Tuesday, June 18, 2013

The Snake Charmer







I walked into a local Taqueria yesterday and spotted a man I recognized. A white guy with a long gray beard and yellow foot-high turban, he's hard not to spot. He lives near us in the Santa Cruz Mountains. I remember seeing him twenty years ago when we both dropped our kids off at the elementary school. His turban was blue then. More recently he sold a car to a friend..
This doesn’t sit well with me. 
In my experience, turbaned men are snake charmers, or magic carpet riders or genies, or all three.
Not car salesmen. 
I waved to him and when I turned to find a table he motioned me over.
“Have a seat,” he said. 

I wasn’t sure. I had ordered the chili verde  and I thought he was probably a vegetarian. I didn’t want to apologize for my order when it arrived. Plus, I don’t really like to eat with people who aren’t eating. The remnants of his lunch were on the tray next to him.
He looked right into my eyes.
“Tell me what’s going on in your life.”
Never one to turn down an opportunity to talk about myself, I settled in.

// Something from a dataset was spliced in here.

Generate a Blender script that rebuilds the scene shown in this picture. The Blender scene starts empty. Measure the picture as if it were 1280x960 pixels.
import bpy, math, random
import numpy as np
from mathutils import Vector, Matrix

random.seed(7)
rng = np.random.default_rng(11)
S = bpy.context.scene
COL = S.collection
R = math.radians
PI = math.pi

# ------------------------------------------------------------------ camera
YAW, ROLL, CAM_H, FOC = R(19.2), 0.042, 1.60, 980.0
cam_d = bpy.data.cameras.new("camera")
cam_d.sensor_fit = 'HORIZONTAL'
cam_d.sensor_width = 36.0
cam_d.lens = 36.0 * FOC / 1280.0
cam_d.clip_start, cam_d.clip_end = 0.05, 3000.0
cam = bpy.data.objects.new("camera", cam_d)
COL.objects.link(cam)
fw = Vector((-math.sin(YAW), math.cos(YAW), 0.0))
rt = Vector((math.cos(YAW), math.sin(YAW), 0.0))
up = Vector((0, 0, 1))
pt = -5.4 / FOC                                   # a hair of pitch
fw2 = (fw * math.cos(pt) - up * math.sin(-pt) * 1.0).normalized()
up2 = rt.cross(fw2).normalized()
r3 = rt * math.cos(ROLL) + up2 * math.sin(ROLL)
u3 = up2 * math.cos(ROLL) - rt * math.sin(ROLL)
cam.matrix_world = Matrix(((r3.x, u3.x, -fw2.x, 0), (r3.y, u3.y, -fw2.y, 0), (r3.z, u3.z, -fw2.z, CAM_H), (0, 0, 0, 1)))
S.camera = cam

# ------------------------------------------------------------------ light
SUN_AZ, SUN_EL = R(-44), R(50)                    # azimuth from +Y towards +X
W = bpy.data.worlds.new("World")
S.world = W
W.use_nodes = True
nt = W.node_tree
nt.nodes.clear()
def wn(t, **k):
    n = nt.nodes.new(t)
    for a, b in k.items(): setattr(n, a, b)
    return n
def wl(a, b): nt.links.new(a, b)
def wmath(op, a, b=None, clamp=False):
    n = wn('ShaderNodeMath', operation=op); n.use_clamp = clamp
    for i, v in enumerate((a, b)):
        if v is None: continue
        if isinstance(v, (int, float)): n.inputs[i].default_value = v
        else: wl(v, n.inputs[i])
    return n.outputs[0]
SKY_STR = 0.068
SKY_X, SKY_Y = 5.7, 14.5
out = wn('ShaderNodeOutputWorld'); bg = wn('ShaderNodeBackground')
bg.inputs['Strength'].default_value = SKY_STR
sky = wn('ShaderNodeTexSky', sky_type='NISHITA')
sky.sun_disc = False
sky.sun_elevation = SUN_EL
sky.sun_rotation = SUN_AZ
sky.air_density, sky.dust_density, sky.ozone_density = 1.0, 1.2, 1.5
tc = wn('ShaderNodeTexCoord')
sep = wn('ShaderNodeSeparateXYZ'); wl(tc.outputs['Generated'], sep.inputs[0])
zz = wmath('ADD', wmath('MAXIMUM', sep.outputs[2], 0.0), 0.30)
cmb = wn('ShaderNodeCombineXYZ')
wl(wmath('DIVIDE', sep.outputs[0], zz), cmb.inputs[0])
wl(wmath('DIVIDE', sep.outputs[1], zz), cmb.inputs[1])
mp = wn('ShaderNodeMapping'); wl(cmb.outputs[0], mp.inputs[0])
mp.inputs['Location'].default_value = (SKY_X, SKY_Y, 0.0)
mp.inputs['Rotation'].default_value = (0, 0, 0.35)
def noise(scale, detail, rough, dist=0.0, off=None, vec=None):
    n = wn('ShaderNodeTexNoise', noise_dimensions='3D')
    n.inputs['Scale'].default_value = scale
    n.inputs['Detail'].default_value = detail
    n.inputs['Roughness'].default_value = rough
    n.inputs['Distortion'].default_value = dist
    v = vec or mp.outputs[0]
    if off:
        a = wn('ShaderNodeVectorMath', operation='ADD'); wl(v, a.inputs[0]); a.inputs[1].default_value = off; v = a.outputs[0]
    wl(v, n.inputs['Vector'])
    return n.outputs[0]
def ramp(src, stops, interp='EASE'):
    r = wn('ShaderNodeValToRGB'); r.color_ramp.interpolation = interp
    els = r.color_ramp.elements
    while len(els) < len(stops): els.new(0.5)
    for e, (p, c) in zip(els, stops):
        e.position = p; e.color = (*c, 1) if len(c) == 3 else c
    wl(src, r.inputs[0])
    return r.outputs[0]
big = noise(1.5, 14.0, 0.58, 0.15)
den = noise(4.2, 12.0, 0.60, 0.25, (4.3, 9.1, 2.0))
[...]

His face was so open, so guileless that I skipped the small talk. Told him about performing. About my passion for storytelling. About producing a new venue.
“We’ve got some storytellers at The Crest,” he said.
He said “The Crest” as if it was a known place. I know nothing about The Crest, but guessed that he lived there and that it was in the mountains and had panoramic views and perhaps other turbaned people.
 “One of them goes into schools to help kids understand bullying. He went to this one school and one of the kids—the bully—talked about how his best friend had been killed. And how he was so angry he just wanted to make other kids as sad as he was. The kid he bullied spoke. He said his family moved a lot and he was always the new kid and always bullied. He talked about how scared he was to come to school every day. Another kid spoke about how he had seen the new kid pushed around and hadn’t done anything about it. And he was sorry. The storyteller wove a story about three friends who were kind even when they were sad and who were brave even when they were afraid and who spoke up so that they wouldn't be sorry."
The story moved me.
He looked me in the eye again. “Storytelling is very important,” he said.
And because of his turban, his words seemed prophetic, weighty. 
I asked him what was going on in his life.
He told me about an herbal supplement he had created specifically for women.
“It contains a plant based form of estrogen that mimics the hormone released in a woman’s body when she’s pregnant. That hormone is part of what creates that beautiful glow, that vitality.”
I got a little nervous at this point. I was immediately suspicious of a supplement that tricks premenopausal woman into thinking they were pregnant. And in my two pregnancies combined, I had experienced perhaps four months total of intermittent glowy-ness.
Also, I was slightly offended that he’d made assumptions about the current state of my hormones.
I nodded and listened. It occurred to me that he might do a lot of meditation on The Crest. And that he might have cultivated the ability to read minds. I tried to clear mine of negative thoughts and nodded some more.
“Karuna and Sativa are testing it for me.”
I knew these women. Beautiful, vibrant practitioners of yoga and Buddhism. Facebook friends of mine, they adore him. Pictures of him are always popping up on their posts.
“Great!” I said, thinking that perhaps I was my own worst enemy. 
 He gathered his things to leave.
“I have to pick up a mouse for a snake,” he said.
At first I thought this was a veiled reference to needing to pee, but he explained.
“Dandy Lion is staying at The Crest. She’s an ecstatic dancer who works with snakes. I told her I’d pick up a mouse while I was in town. They give it to you in a paper bag and I didn’t want to leave it my motorcycle trunk while I ate. It seemed wrong—a mouse in a bag.”
A mouse in a bag in a tiny trunk.
That wouldn’t sit well with me either. 
"You should come tell stories at The Crest some time. Get a group together. We have wonderful gatherings."
"Oh, sure. That would be fun." 
I wasn't sure. We stared at each other for a moment. 
"How do I reach you?"
He gave me his number. 
Later I told my husband about the invitation.
"That was nice. Will you go?"
I'm still not sure. Maybe. Maybe I'll go and tell this one.
I imagine a bonfire at the top of a mountain. I stand before the man and his friends who laugh and razz him when I get to the part about the hormone supplement. After I'm done they add more wood to the fire and Dandy Lion rises up from the circle, a boa constrictor coiled around her waist, looped over her shoulders. Her well-oiled body reflects the flicker of flames that split like refracted light as she dances, throwing back her head in ecstasy.